Perhaps the new logic includes a test for boost above 12-ish PSI & retards
timing as the response (prior to the full thrash of fuel cut, at a still
threshold). If this is the case, then an FCD (commercially available unit to
limit the airflow sensed) might help some, but the lean fuel condition would
probably make it too dangerous a fix. This situation is the worst case, since
the only real "cure" is to change the actual ECU code.
b) Rich exhaust from the post-cat O2 sensor.

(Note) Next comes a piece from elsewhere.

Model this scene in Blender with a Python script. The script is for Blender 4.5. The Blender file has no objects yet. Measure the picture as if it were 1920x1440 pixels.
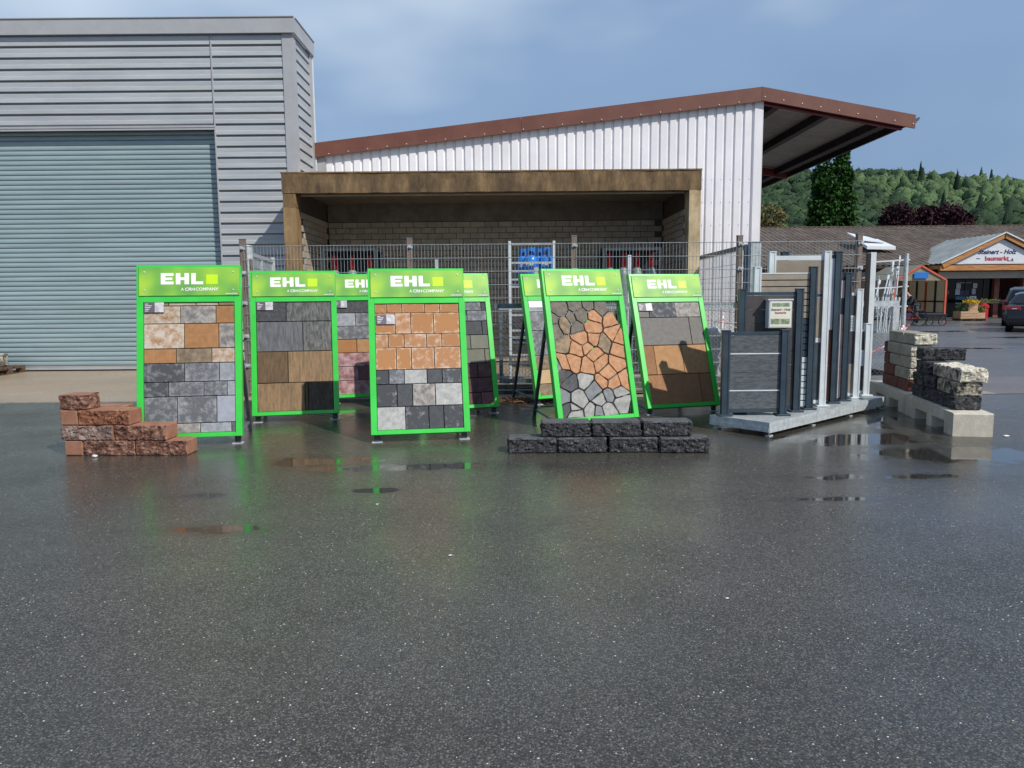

I'm going out on a limb here, please excuse the ignorance-factor... Assuming
that the 2nd O2 sensor is in place to let the ECU know that the cat's doing
its job, and that going WOT removes careful stoich control on the mixture,
then
the engine's gonna tend rich (like in the 1st gen's) to handle the big air
coming in. The high volume of rich exhaust will cause an apparent degradation
in cat performance, which the ECU will detect. *If* the ECU reacts to reduce
emissions at this point by reducing timing(?), then there's the problem! If
this is the case, then putting an ECU-appeasing voltage gain & level-shift
circuit between the pre-cat O2 sensor output and where the post-cat O2 sensor
used to be ;-) should eliminate the effect. A software fix would still be the
cleaner solution, but until that's available, this might be a viable &
affordable solution.
Question: Would simply pulling the post-cat O2 sensor from the exhaust stream
(but leaving it attached to the ECU) be likely to confirm/disprove this theory?
c) Pinging
If the ECU's ping-level tolerance has decreased, then we might simulate
reduced pinging. We could insert a divide-by circuit between the knock sensor
& the ECU to reduce the number of pings sensed by a jumper-programmable
factor. Again, there's nothing like a nice software fix, but a divide-by
circuit should solve this one.
Thanks,
/Scott Ritter
--------
"In the beginning was the thing. Then one thing led to another." T.R.